| REQUIREMENTS |
Transcribe the records below from the first line to the line that includes "wl.new(bgn.outputs[0], won.inputs[0])", inclusive, and omit the pictures.

● ● ● ● ● ● ●

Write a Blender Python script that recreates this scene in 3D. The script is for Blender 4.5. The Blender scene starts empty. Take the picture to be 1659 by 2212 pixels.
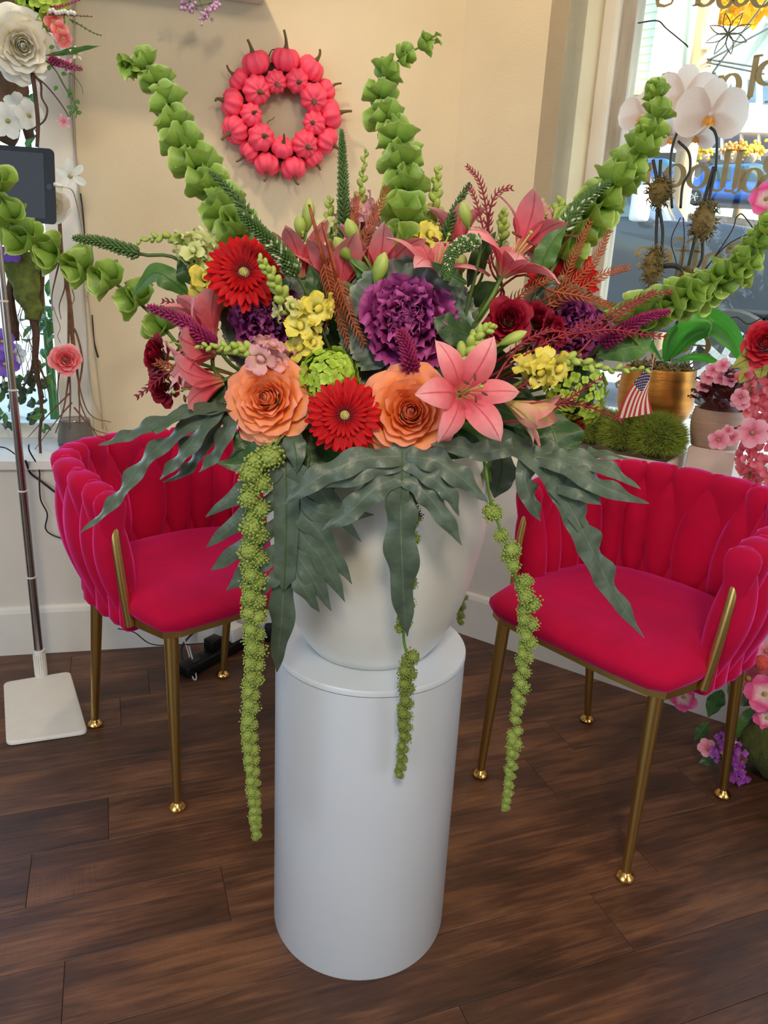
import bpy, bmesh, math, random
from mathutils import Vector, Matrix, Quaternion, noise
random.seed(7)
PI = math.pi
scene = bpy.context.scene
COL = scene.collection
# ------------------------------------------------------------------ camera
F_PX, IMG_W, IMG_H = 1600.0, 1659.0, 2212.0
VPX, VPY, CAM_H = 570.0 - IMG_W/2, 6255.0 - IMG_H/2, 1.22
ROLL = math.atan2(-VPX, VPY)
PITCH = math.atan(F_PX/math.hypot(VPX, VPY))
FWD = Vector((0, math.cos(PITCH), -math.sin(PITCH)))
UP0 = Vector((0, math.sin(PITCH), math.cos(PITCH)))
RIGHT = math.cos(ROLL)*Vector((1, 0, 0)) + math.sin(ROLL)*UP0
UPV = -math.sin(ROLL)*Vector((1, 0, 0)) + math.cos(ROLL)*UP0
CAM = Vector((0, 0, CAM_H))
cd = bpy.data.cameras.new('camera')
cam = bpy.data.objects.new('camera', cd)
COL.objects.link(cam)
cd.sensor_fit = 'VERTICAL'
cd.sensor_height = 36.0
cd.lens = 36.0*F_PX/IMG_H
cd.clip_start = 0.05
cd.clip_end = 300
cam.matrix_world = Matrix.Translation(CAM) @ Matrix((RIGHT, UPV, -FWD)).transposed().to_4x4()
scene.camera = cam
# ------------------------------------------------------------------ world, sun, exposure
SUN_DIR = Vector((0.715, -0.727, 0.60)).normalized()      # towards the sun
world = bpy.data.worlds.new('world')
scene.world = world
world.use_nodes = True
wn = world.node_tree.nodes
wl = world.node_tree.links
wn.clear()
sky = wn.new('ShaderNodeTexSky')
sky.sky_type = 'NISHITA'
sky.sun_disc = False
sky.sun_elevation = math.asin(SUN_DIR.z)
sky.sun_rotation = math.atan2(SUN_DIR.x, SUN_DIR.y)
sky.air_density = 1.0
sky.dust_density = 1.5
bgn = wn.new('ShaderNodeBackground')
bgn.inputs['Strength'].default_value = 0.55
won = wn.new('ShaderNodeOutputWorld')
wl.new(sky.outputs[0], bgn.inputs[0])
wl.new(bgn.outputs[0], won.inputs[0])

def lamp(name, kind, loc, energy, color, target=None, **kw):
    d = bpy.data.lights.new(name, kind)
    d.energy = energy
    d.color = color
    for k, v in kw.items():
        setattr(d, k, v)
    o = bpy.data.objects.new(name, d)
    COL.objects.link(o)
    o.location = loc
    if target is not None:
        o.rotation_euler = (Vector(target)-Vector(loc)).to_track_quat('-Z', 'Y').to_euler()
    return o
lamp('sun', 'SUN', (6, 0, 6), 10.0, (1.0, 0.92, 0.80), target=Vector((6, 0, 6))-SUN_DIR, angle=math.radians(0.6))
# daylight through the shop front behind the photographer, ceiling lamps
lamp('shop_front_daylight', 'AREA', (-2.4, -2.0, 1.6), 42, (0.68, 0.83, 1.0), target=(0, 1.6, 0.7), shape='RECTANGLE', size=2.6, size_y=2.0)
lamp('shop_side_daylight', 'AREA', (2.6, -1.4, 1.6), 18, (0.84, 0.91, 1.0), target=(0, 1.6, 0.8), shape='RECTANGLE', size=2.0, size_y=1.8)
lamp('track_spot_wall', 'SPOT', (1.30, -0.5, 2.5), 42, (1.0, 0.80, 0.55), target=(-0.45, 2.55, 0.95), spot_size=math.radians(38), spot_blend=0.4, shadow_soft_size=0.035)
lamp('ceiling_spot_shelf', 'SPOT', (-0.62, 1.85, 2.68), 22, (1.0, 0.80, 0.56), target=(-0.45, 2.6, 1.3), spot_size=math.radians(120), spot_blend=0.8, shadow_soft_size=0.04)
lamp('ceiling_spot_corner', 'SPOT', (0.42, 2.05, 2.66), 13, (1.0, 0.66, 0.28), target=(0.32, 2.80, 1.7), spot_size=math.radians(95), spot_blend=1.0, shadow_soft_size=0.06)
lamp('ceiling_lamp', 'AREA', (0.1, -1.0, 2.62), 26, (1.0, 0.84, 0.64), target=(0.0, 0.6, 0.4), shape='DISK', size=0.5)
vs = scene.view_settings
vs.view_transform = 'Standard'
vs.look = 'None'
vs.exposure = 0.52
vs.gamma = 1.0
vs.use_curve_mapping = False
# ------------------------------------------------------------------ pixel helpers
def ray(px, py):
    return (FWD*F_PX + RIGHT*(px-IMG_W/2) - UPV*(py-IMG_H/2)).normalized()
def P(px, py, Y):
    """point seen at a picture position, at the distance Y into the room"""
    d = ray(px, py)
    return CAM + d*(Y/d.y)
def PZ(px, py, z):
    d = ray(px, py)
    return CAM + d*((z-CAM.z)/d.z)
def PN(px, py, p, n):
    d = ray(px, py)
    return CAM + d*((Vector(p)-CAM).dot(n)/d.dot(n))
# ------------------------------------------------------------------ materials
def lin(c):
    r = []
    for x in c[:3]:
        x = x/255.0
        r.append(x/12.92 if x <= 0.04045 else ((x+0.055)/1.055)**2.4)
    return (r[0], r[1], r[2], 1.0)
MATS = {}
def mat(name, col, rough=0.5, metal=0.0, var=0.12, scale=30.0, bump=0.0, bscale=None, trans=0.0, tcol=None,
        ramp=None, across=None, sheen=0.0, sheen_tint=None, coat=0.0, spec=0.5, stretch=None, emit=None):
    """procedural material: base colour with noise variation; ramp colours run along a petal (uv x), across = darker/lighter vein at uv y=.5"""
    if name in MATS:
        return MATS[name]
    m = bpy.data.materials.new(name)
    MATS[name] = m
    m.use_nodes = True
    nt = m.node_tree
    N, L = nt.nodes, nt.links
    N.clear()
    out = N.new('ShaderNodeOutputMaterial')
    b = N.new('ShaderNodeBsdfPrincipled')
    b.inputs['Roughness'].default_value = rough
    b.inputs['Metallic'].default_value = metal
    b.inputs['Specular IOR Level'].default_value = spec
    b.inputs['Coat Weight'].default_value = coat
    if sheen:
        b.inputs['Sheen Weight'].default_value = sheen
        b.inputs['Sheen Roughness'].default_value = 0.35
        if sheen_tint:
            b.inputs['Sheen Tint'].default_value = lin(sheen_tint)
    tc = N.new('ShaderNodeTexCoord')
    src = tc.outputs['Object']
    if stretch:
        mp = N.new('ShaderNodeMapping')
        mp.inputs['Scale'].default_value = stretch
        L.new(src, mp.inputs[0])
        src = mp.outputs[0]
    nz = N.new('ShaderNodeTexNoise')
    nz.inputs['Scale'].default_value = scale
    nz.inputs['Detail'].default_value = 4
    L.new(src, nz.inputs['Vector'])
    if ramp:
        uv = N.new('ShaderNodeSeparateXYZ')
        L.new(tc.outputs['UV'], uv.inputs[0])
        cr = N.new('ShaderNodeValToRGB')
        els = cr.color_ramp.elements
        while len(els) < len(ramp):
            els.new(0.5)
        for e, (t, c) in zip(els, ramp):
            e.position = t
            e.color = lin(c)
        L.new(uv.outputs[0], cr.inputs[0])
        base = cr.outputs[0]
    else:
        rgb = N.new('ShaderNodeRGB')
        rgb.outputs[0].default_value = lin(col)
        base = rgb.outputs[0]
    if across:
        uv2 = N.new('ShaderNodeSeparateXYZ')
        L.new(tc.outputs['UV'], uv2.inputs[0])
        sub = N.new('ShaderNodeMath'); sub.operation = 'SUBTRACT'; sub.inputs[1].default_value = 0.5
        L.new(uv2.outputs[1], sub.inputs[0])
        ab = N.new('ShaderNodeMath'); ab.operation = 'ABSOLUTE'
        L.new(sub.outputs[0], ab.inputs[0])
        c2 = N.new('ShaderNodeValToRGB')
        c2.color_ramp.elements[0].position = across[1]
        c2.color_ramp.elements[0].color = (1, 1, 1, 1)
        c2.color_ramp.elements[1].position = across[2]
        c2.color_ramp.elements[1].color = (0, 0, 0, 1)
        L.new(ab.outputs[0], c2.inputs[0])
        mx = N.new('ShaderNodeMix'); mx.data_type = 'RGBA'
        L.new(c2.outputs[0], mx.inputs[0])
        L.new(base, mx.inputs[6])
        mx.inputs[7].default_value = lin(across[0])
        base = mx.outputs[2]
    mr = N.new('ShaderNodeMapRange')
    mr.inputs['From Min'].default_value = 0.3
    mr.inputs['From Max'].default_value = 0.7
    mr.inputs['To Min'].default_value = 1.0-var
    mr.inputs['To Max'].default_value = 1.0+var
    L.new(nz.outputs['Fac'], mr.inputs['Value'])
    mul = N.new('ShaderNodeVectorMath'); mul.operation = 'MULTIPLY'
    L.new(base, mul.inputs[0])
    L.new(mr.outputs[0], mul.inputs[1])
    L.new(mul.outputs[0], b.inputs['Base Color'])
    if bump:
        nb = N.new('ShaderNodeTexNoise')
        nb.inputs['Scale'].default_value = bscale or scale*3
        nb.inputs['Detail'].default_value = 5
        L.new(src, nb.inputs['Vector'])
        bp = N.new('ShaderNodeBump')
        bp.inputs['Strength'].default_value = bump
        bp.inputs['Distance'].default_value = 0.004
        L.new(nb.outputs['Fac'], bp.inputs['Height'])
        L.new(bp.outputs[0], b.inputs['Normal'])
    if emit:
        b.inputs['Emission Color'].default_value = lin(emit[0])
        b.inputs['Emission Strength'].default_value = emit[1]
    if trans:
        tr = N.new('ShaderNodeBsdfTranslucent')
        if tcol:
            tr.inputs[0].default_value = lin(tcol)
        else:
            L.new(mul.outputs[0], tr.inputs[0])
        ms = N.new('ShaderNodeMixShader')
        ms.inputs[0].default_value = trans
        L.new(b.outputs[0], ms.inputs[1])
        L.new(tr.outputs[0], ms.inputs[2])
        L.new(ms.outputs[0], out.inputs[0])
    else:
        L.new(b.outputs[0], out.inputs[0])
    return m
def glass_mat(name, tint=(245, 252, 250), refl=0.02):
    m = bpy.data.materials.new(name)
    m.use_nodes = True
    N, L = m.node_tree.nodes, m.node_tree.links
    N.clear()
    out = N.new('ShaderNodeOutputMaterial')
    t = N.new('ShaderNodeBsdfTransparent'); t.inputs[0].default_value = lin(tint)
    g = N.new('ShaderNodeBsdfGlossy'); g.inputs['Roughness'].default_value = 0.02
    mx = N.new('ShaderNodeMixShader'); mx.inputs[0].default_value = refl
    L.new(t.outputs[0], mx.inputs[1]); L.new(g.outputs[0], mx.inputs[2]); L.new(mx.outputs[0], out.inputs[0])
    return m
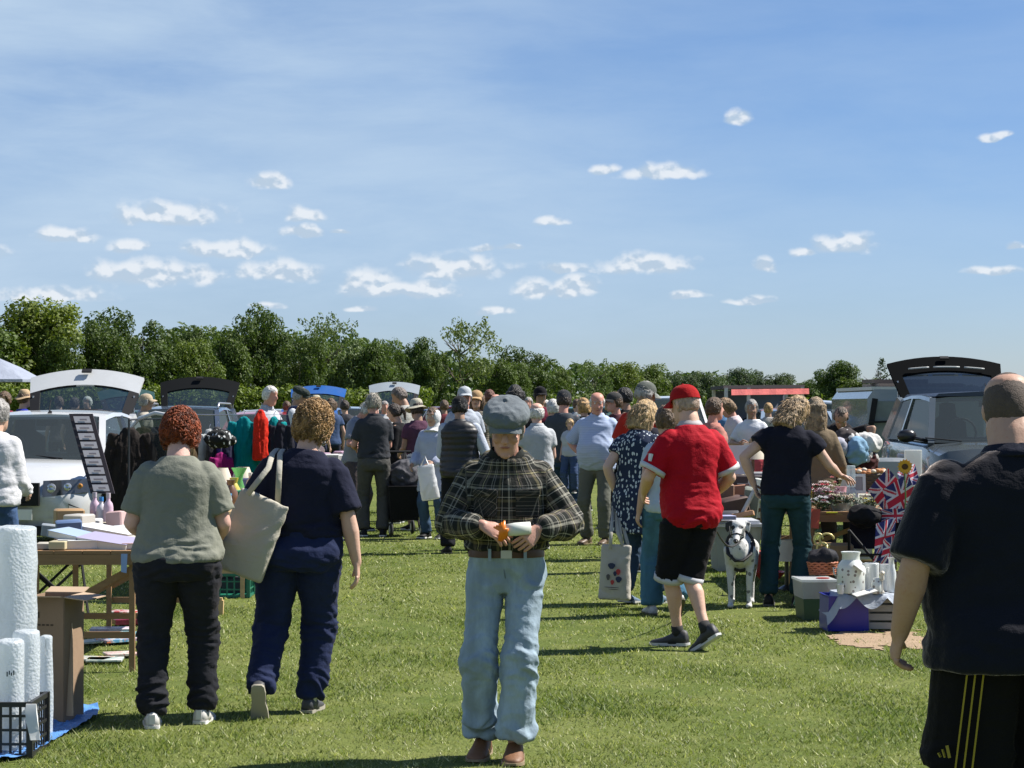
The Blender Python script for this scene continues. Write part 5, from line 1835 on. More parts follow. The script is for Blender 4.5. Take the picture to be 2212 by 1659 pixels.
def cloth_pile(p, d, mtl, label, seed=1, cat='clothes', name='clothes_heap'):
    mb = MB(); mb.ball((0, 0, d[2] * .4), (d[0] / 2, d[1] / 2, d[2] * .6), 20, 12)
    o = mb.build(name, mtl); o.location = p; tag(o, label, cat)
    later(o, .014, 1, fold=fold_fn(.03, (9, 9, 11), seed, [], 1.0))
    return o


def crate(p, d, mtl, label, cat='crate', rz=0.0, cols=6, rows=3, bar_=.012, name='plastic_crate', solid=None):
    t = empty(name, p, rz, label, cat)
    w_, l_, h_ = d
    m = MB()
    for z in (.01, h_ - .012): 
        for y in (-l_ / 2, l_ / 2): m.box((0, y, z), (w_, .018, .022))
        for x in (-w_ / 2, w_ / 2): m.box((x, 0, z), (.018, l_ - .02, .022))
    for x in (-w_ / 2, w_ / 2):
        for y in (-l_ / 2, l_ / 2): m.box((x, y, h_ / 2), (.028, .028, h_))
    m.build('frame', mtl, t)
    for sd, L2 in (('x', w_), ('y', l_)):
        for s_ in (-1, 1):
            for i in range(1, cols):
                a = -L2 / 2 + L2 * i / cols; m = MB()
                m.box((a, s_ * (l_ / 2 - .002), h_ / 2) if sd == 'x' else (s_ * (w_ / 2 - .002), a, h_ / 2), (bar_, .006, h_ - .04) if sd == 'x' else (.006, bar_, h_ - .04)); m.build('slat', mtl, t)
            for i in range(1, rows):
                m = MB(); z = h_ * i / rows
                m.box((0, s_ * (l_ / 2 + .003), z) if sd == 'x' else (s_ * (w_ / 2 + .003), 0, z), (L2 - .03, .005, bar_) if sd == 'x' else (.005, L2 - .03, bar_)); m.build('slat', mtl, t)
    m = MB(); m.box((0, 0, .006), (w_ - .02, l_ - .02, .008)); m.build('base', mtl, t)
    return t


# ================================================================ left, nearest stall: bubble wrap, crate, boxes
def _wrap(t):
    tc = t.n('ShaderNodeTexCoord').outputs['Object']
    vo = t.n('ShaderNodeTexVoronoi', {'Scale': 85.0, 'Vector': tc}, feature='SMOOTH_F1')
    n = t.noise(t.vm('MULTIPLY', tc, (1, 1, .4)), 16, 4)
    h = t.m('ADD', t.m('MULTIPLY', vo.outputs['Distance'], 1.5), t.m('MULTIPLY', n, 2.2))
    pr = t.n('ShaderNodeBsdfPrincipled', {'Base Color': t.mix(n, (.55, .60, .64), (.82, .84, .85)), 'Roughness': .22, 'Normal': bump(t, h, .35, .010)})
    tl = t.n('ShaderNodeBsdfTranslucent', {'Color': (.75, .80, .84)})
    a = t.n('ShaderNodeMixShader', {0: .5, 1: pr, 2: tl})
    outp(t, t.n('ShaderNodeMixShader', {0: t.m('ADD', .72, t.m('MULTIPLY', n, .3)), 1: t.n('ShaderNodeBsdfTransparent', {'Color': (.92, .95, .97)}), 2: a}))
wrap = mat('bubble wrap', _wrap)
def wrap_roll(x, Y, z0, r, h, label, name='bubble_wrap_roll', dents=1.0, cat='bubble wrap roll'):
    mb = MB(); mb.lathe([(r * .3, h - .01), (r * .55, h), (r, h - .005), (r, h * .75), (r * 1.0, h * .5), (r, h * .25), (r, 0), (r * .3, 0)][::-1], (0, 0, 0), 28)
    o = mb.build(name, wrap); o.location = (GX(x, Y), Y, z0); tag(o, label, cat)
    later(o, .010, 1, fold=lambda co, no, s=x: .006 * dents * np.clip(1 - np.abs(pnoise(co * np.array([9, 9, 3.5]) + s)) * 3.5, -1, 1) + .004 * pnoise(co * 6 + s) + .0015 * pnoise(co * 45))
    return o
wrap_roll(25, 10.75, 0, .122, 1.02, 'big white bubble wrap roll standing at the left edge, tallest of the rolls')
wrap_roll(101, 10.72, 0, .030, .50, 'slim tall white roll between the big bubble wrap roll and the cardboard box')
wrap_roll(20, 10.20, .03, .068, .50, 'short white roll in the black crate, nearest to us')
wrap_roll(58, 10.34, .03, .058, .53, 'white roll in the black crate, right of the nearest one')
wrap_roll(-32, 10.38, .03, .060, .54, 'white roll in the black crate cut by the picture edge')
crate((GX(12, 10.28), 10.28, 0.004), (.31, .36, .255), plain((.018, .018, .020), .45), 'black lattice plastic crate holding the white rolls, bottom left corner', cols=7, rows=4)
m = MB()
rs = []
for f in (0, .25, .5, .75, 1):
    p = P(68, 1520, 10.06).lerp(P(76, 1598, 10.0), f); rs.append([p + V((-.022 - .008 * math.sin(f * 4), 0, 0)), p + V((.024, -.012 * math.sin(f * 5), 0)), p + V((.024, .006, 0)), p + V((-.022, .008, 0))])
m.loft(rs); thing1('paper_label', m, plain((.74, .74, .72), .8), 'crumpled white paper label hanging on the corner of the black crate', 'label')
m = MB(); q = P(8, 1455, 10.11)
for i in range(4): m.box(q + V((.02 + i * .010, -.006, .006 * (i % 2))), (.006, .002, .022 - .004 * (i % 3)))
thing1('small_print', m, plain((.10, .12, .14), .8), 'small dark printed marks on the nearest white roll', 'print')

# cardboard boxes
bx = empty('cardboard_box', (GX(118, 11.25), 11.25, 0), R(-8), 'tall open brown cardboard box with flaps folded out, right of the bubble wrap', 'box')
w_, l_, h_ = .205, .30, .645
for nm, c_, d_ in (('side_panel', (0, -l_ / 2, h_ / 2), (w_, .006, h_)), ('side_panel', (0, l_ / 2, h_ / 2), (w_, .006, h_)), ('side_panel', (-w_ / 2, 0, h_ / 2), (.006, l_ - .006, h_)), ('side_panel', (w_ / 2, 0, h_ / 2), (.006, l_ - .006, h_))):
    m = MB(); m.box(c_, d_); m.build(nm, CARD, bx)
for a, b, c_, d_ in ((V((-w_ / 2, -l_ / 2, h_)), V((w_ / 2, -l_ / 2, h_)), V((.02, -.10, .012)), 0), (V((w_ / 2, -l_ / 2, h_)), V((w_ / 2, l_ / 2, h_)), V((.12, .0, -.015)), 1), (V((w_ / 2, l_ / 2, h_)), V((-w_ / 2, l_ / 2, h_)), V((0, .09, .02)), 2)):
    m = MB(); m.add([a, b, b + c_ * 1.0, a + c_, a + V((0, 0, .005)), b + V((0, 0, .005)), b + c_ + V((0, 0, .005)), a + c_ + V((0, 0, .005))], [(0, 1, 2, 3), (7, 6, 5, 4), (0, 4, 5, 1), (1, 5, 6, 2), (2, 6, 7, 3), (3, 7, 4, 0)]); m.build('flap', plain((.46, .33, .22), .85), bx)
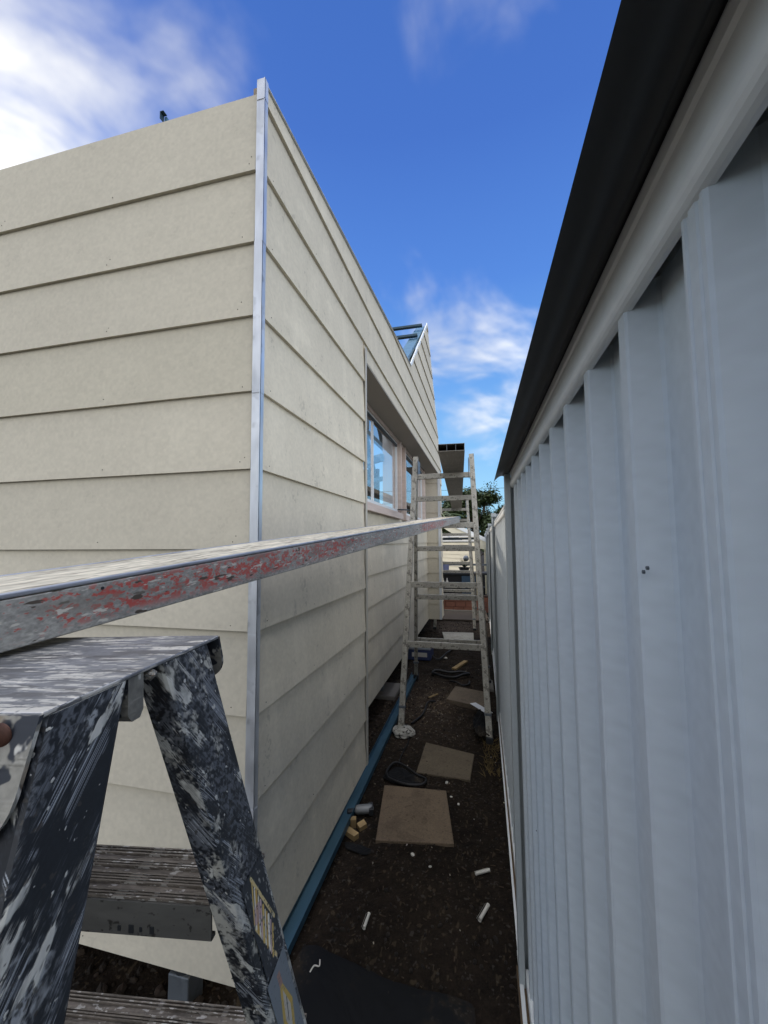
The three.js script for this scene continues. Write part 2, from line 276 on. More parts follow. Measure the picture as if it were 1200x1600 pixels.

● ● ● ● ● ● ●

| RESULT OF THE EXERCISE |
Write a Blender Python script that recreates this scene in 3D. The script is for Blender 4.5. The Blender scene starts empty. Take the picture to be 1659 by 2212 pixels.
import bpy, bmesh, math, random
from mathutils import Vector, Matrix, Quaternion, noise
random.seed(7)
PI = math.pi
scene = bpy.context.scene
COL = scene.collection
# ------------------------------------------------------------------ camera
F_PX, IMG_W, IMG_H = 1600.0, 1659.0, 2212.0
VPX, VPY, CAM_H = 570.0 - IMG_W/2, 6255.0 - IMG_H/2, 1.22
ROLL = math.atan2(-VPX, VPY)
PITCH = math.atan(F_PX/math.hypot(VPX, VPY))
FWD = Vector((0, math.cos(PITCH), -math.sin(PITCH)))
UP0 = Vector((0, math.sin(PITCH), math.cos(PITCH)))
RIGHT = math.cos(ROLL)*Vector((1, 0, 0)) + math.sin(ROLL)*UP0
UPV = -math.sin(ROLL)*Vector((1, 0, 0)) + math.cos(ROLL)*UP0
CAM = Vector((0, 0, CAM_H))
cd = bpy.data.cameras.new('camera')
cam = bpy.data.objects.new('camera', cd)
COL.objects.link(cam)
cd.sensor_fit = 'VERTICAL'
cd.sensor_height = 36.0
cd.lens = 36.0*F_PX/IMG_H
cd.clip_start = 0.05
cd.clip_end = 300
cam.matrix_world = Matrix.Translation(CAM) @ Matrix((RIGHT, UPV, -FWD)).transposed().to_4x4()
scene.camera = cam
# ------------------------------------------------------------------ world, sun, exposure
SUN_DIR = Vector((0.715, -0.727, 0.60)).normalized()      # towards the sun
world = bpy.data.worlds.new('world')
scene.world = world
world.use_nodes = True
wn = world.node_tree.nodes
wl = world.node_tree.links
wn.clear()
sky = wn.new('ShaderNodeTexSky')
sky.sky_type = 'NISHITA'
sky.sun_disc = False
sky.sun_elevation = math.asin(SUN_DIR.z)
sky.sun_rotation = math.atan2(SUN_DIR.x, SUN_DIR.y)
sky.air_density = 1.0
sky.dust_density = 1.5
bgn = wn.new('ShaderNodeBackground')
bgn.inputs['Strength'].default_value = 0.55
won = wn.new('ShaderNodeOutputWorld')
wl.new(sky.outputs[0], bgn.inputs[0])
wl.new(bgn.outputs[0], won.inputs[0])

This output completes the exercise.